◆ **EXERCISE INSTRUCTIONS**:
For the listing underneath, give the count of lines containing the string "Write" and nothing further.

◆ **SUPPLIED MATERIAL**:

>> begin

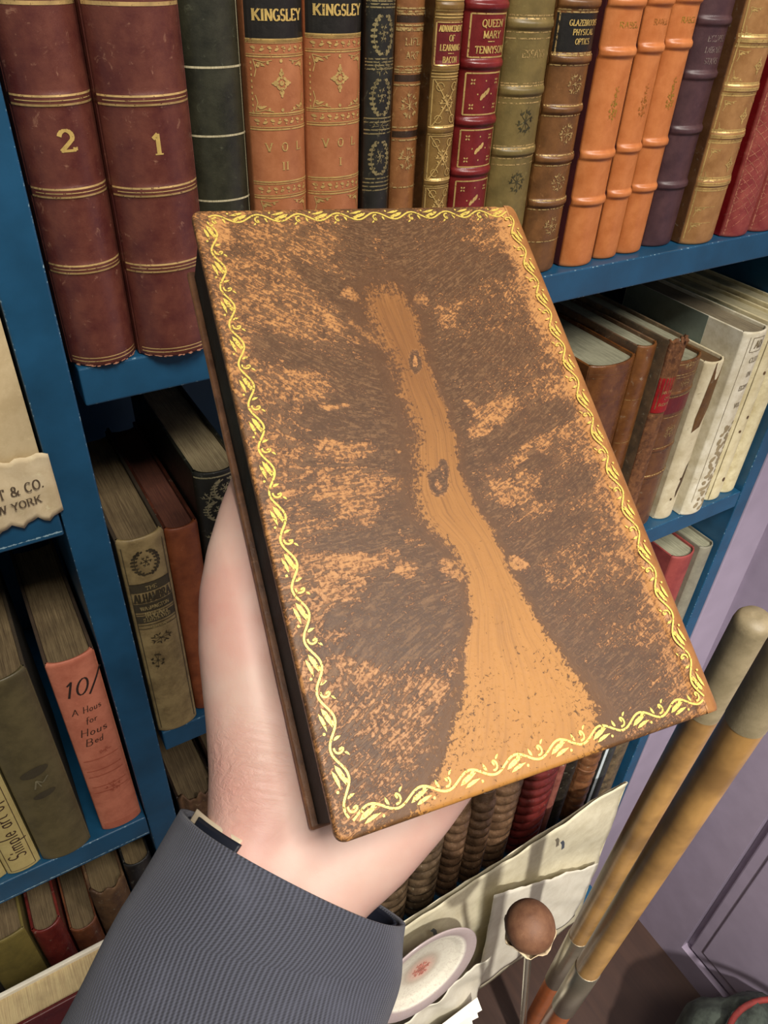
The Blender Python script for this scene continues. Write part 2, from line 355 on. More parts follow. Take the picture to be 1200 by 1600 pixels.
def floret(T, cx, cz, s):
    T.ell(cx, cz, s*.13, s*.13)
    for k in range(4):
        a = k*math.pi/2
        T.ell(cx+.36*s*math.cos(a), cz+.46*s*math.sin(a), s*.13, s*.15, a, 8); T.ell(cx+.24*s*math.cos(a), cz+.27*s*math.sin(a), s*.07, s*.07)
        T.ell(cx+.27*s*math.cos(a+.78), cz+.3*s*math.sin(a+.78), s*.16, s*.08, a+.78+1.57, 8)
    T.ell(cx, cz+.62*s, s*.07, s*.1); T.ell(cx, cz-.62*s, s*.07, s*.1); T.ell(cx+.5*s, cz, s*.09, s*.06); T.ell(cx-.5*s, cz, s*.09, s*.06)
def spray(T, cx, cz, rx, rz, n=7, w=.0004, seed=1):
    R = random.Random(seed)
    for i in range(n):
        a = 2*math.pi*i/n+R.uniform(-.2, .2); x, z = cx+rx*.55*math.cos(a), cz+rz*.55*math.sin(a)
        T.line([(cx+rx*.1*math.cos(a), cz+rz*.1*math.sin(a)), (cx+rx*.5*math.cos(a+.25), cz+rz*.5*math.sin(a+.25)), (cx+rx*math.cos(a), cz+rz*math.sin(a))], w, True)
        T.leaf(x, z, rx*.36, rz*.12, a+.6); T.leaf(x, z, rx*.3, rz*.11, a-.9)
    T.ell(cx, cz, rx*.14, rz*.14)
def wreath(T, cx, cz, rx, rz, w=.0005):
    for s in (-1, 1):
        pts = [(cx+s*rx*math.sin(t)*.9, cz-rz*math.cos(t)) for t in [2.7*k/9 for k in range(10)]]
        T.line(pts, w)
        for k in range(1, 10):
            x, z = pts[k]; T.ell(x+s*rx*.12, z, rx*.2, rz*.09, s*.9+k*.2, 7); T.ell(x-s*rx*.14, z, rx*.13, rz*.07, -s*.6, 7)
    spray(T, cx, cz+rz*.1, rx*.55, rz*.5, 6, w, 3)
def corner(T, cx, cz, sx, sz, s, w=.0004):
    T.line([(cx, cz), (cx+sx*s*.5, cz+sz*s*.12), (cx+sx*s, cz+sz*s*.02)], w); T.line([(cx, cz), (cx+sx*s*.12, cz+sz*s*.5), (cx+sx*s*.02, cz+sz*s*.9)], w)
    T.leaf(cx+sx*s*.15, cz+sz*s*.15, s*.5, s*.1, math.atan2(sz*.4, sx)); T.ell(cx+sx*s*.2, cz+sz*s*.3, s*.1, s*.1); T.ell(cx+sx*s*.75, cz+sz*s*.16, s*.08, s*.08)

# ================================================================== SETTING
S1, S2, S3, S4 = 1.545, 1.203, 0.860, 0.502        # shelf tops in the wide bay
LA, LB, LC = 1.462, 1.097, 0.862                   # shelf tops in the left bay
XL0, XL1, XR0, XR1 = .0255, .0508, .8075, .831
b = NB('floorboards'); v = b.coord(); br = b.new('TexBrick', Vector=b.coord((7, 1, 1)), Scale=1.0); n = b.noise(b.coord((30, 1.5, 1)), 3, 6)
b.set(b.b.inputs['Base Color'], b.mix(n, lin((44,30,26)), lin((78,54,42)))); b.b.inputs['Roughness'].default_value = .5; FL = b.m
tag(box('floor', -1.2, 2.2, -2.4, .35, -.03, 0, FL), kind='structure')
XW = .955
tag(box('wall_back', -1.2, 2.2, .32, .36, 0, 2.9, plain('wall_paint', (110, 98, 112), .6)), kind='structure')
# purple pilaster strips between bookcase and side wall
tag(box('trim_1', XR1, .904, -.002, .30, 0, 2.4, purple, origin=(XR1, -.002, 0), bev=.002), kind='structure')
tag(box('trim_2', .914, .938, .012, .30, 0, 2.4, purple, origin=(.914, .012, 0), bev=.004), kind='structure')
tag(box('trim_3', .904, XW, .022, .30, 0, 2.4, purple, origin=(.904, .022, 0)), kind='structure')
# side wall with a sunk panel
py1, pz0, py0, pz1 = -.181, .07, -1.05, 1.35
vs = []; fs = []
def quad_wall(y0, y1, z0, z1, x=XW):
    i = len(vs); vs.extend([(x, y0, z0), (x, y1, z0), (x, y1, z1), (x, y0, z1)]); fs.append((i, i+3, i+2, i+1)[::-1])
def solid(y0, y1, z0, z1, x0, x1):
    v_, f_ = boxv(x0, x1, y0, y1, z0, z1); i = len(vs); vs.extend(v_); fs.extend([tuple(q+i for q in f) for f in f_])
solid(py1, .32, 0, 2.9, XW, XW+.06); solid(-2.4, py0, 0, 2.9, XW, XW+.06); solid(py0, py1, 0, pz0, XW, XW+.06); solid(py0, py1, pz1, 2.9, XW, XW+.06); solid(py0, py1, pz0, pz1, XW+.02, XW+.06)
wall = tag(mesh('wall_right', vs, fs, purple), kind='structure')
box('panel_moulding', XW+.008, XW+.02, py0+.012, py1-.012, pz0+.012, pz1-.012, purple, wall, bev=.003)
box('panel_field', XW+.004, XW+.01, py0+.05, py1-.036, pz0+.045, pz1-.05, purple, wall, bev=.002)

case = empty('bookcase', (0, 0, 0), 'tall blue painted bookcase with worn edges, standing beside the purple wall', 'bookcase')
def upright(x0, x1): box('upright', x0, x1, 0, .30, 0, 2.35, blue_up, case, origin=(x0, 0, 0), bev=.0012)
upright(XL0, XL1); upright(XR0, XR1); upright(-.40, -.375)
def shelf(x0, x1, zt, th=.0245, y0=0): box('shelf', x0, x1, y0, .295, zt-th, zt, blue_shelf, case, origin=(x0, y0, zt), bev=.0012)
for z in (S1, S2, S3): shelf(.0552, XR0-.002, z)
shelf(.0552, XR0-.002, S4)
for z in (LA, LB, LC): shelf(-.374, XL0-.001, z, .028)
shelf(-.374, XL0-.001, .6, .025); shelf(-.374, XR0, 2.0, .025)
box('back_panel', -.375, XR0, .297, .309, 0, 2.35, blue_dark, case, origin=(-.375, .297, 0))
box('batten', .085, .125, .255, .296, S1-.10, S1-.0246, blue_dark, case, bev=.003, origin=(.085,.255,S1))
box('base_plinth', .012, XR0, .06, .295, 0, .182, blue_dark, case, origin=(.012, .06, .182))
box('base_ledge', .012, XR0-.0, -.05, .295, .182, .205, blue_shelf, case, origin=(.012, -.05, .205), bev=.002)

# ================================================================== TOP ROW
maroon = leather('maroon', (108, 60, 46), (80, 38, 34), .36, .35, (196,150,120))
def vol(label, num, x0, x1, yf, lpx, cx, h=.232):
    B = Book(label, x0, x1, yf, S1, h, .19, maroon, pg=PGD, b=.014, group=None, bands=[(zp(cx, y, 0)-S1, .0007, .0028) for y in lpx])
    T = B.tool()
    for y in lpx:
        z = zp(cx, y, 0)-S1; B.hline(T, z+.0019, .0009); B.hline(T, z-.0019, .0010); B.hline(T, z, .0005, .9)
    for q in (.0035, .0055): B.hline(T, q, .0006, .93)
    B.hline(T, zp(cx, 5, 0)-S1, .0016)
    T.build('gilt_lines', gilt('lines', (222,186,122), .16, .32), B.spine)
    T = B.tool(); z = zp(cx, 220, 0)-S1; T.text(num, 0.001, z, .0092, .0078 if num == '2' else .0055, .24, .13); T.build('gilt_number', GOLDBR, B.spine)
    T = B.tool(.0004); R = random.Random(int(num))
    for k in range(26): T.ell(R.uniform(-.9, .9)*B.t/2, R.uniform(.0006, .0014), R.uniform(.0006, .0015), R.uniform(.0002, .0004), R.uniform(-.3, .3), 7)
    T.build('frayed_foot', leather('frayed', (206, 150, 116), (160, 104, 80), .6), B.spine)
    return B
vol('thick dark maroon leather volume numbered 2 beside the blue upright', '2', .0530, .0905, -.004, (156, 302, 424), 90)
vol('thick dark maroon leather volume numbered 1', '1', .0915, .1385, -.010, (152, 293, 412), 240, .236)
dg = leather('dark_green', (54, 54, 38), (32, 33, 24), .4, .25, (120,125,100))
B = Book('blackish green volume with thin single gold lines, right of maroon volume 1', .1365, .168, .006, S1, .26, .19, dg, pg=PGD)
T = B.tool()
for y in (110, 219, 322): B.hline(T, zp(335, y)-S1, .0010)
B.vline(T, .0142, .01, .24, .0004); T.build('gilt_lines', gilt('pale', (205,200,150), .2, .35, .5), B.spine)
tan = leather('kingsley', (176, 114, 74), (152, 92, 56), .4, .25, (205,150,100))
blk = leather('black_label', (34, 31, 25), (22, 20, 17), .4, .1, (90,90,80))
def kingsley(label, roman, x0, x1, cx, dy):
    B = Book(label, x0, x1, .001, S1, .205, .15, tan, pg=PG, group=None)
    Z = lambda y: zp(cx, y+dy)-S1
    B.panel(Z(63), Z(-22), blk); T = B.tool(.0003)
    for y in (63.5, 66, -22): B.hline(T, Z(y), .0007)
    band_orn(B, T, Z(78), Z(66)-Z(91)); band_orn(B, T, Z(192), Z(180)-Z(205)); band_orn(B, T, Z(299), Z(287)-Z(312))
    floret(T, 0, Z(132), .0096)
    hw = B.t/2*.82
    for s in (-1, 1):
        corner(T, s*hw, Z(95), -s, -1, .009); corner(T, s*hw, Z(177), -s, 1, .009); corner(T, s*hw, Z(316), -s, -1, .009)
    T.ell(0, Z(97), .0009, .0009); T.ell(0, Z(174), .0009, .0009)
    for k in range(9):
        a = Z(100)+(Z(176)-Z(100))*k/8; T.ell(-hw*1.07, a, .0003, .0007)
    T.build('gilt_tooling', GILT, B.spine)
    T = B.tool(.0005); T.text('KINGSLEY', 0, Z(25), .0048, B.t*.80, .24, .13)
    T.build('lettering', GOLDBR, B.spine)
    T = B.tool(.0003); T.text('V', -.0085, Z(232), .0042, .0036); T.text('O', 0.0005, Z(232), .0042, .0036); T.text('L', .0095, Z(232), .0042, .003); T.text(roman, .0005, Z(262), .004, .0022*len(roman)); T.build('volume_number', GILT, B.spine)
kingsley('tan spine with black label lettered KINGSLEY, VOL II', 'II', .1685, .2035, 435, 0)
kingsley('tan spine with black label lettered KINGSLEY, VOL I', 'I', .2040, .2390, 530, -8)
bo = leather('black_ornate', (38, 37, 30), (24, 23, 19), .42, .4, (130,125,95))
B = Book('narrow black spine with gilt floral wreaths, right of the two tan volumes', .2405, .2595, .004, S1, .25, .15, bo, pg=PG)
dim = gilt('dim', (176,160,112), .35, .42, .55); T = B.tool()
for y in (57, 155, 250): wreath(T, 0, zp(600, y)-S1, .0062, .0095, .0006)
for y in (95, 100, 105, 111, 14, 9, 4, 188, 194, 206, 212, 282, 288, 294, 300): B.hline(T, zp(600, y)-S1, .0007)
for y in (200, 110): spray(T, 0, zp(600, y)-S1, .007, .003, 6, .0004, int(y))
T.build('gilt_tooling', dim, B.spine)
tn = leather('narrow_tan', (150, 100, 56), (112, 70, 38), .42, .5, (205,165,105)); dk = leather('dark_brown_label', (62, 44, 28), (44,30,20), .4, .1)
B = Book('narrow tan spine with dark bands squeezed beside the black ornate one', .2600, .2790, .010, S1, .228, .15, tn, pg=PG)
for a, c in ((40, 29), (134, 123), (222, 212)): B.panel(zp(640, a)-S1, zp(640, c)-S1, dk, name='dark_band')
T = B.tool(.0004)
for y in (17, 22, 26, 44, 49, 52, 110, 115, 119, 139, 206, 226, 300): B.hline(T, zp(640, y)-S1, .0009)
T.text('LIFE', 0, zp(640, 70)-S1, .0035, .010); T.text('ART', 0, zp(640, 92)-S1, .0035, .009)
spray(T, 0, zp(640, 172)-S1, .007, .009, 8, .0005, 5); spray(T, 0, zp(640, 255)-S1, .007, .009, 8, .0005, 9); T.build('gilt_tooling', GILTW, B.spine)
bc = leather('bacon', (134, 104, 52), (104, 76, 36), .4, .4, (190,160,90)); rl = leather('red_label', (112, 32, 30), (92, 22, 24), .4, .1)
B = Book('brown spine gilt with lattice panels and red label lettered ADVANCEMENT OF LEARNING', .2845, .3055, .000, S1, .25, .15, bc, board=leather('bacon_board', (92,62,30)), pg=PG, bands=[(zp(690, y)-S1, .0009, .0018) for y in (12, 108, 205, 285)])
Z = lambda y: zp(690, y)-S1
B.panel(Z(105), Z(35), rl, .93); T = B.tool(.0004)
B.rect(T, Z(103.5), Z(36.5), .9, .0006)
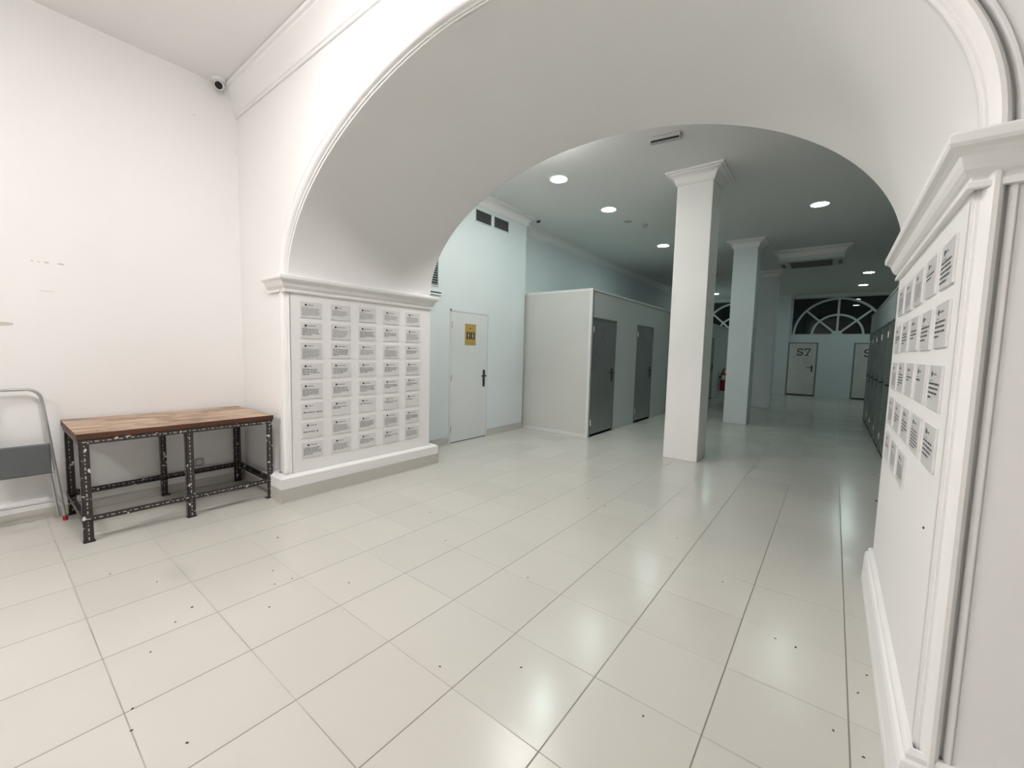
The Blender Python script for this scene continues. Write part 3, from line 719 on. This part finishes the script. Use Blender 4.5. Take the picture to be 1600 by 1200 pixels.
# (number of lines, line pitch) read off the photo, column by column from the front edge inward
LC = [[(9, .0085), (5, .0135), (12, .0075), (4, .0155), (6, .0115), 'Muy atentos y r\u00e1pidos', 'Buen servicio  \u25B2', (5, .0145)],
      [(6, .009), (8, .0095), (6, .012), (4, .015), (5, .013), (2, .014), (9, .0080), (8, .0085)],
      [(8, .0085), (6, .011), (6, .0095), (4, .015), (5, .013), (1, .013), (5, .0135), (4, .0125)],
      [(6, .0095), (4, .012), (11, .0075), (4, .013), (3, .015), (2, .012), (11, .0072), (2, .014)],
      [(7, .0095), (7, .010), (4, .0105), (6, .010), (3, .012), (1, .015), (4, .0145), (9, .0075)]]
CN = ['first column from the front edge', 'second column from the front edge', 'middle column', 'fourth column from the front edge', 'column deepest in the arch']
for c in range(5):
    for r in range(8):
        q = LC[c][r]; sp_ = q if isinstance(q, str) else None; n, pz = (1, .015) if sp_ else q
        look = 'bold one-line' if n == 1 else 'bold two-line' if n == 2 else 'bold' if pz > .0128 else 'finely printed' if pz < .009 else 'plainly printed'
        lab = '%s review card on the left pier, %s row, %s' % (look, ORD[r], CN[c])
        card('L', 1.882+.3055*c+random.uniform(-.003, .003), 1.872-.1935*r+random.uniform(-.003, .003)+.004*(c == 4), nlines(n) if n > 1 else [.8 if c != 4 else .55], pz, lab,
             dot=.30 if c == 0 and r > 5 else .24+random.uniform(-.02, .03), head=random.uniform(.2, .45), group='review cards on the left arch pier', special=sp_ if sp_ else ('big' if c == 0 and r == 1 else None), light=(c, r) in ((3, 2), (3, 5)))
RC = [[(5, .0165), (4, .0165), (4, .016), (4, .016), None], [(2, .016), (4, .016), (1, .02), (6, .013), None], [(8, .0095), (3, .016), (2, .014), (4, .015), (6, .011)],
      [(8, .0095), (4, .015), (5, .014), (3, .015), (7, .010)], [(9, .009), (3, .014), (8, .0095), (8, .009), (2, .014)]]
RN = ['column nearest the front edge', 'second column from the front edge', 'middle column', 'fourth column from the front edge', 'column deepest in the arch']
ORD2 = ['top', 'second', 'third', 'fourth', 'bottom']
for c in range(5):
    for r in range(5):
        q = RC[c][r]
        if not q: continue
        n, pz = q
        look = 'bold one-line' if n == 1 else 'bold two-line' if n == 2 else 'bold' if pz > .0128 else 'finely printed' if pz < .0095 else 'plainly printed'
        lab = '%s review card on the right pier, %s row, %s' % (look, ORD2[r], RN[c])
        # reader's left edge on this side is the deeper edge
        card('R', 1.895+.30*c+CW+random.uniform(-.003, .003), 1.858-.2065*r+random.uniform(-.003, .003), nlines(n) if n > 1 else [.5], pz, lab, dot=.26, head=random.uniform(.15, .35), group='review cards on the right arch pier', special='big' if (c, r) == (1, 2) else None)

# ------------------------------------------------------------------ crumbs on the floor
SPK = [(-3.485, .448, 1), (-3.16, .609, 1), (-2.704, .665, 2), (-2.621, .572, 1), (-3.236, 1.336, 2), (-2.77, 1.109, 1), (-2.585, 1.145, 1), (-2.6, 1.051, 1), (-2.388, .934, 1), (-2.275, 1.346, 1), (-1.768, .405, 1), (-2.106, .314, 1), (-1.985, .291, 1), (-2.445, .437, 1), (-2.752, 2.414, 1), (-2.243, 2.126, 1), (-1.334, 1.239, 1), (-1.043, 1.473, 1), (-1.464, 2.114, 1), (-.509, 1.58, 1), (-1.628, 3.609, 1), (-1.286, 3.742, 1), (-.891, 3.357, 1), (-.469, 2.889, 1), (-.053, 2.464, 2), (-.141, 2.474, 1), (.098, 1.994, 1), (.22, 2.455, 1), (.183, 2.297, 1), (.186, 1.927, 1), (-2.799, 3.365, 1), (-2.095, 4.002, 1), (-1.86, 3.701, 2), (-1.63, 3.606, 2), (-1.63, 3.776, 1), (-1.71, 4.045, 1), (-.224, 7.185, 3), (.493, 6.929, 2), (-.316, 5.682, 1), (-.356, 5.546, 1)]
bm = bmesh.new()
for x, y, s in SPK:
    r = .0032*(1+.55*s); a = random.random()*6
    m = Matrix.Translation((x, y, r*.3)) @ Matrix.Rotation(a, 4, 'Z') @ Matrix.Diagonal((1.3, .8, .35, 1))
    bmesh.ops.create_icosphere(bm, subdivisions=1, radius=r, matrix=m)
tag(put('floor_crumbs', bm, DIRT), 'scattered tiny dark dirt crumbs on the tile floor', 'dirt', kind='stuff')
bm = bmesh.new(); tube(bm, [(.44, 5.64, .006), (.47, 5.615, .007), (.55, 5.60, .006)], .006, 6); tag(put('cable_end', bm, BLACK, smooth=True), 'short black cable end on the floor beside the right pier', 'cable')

>> end

◆ **SOLUTION FOR THIS TASK**:
2